**SOURCE MATERIAL**
* BEGIN *

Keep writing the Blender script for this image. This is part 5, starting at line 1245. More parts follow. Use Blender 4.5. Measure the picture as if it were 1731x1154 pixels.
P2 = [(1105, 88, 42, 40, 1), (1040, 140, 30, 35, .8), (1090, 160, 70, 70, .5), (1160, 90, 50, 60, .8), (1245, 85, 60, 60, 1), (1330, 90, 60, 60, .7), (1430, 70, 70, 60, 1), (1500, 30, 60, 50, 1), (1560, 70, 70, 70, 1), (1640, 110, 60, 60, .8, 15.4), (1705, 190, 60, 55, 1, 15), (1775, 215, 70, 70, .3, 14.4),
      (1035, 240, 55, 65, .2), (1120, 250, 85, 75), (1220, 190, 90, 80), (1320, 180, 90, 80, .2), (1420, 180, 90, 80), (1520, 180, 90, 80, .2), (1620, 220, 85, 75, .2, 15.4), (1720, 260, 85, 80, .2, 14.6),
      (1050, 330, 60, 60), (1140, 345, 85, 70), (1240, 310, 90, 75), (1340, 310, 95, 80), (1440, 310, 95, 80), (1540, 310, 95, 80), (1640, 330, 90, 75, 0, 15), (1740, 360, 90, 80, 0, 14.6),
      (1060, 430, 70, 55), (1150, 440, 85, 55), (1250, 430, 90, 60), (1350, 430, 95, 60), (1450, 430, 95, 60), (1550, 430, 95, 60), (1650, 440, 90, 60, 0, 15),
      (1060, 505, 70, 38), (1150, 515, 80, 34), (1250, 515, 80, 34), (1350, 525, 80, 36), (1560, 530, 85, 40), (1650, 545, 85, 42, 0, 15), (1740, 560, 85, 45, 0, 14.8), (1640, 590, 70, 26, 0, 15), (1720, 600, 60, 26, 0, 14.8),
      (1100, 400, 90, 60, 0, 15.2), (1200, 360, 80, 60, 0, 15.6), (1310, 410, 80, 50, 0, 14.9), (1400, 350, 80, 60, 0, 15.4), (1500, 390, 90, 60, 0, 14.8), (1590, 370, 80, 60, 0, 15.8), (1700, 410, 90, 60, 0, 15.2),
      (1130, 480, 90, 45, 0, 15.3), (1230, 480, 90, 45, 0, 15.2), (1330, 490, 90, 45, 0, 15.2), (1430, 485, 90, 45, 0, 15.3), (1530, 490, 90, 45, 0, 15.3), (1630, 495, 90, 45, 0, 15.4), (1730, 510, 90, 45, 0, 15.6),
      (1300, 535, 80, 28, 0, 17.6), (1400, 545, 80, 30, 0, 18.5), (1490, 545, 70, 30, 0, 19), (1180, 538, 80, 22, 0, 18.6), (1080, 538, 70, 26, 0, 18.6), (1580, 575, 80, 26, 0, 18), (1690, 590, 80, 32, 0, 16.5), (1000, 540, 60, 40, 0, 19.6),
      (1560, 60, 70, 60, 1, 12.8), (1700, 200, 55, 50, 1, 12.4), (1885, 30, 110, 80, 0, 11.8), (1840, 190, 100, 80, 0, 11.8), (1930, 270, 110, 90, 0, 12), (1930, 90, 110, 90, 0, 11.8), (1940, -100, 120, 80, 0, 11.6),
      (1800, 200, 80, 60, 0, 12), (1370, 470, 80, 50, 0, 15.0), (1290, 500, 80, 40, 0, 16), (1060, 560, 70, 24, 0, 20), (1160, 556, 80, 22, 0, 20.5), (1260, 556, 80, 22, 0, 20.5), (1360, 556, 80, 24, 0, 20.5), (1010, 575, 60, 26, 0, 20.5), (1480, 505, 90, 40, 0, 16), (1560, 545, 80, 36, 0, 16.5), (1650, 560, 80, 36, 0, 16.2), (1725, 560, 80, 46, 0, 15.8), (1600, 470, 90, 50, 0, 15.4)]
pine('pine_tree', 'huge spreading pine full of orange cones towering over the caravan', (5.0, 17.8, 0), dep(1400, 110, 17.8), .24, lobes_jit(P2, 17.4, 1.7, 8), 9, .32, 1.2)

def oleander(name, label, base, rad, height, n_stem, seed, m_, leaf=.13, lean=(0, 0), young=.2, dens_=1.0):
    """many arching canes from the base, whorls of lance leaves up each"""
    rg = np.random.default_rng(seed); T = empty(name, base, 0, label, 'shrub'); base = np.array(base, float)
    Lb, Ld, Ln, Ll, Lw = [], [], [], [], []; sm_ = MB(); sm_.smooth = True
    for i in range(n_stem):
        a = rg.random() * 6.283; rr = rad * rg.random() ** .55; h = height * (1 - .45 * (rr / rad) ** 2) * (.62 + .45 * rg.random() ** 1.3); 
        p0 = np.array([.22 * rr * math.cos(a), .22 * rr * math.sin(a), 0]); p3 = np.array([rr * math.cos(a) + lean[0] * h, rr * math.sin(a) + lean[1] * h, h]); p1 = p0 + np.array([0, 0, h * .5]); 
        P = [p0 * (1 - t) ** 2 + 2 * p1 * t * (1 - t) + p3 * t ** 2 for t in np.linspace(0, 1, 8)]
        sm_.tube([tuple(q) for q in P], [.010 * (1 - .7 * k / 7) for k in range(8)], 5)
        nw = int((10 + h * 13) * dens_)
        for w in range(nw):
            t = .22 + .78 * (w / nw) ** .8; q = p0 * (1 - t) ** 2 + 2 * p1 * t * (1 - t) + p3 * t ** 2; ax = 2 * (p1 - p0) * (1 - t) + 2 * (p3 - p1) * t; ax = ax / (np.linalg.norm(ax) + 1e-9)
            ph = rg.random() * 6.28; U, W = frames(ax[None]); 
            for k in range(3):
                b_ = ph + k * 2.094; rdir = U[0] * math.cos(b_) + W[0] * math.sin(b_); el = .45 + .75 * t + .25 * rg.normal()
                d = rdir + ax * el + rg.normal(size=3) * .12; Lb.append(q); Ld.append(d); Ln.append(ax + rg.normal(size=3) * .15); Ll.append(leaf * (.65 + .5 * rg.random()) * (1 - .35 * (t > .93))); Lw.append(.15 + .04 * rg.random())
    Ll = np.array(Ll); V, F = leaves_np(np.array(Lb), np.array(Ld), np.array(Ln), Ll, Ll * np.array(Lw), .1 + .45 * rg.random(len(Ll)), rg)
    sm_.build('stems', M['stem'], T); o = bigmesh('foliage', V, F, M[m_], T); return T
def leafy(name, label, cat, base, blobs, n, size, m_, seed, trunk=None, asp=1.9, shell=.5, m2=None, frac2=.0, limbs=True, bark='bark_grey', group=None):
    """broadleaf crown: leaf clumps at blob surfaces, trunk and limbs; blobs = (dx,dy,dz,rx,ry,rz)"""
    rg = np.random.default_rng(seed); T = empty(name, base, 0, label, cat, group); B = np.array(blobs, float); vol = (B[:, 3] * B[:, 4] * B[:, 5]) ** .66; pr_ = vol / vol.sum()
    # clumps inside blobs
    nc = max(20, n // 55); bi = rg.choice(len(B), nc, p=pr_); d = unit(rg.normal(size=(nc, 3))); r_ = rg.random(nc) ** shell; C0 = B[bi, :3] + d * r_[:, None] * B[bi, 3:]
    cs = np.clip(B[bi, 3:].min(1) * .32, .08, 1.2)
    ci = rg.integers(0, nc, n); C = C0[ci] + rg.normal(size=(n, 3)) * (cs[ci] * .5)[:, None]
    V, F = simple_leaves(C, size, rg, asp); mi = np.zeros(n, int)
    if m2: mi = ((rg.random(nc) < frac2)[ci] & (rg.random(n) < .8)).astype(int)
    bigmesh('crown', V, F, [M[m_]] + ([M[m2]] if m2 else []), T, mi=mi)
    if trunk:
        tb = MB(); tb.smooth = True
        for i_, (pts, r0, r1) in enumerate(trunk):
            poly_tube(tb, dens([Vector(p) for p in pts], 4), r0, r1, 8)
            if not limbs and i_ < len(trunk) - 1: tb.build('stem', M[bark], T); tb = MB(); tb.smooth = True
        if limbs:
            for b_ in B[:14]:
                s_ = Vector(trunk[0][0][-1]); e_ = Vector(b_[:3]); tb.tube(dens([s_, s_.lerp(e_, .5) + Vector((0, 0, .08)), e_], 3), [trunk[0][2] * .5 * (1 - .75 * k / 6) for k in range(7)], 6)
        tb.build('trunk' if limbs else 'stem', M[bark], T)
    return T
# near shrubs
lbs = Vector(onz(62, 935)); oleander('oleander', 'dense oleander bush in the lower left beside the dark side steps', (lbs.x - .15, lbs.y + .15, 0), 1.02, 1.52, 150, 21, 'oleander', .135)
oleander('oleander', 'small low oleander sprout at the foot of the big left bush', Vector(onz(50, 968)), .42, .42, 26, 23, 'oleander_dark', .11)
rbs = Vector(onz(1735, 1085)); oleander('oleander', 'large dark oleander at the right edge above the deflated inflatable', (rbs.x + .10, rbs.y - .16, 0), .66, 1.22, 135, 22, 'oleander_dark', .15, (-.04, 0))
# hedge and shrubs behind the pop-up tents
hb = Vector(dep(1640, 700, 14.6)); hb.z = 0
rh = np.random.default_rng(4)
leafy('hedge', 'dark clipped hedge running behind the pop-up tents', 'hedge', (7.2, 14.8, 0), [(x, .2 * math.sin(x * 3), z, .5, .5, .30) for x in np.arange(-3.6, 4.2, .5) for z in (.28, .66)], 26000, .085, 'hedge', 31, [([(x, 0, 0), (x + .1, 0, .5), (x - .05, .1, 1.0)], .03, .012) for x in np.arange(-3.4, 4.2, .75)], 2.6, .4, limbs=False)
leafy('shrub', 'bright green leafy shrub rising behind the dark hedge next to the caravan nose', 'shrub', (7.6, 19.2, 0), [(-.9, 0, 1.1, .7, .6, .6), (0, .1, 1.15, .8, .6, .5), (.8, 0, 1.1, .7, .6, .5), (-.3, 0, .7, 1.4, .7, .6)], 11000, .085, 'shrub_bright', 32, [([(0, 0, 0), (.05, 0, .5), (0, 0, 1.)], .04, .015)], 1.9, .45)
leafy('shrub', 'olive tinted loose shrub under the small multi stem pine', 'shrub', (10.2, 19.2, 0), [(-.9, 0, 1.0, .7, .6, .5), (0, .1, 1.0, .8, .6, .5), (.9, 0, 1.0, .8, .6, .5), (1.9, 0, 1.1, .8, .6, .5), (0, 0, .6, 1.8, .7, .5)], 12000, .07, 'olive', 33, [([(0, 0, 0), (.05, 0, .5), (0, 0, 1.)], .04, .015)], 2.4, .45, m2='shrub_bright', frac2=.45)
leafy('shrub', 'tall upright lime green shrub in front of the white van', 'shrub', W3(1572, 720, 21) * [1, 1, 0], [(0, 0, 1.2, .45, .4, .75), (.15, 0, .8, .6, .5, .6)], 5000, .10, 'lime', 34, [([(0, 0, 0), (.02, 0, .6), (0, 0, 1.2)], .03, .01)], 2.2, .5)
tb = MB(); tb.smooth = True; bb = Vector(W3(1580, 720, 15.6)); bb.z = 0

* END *

Search the data for the string "oleander". List each line that has it.

**TASK RESPONSE**
def oleander(name, label, base, rad, height, n_stem, seed, m_, leaf=.13, lean=(0, 0), young=.2, dens_=1.0):
lbs = Vector(onz(62, 935)); oleander('oleander', 'dense oleander bush in the lower left beside the dark side steps', (lbs.x - .15, lbs.y + .15, 0), 1.02, 1.52, 150, 21, 'oleander', .135)
oleander('oleander', 'small low oleander sprout at the foot of the big left bush', Vector(onz(50, 968)), .42, .42, 26, 23, 'oleander_dark', .11)
rbs = Vector(onz(1735, 1085)); oleander('oleander', 'large dark oleander at the right edge above the deflated inflatable', (rbs.x + .10, rbs.y - .16, 0), .66, 1.22, 135, 22, 'oleander_dark', .15, (-.04, 0))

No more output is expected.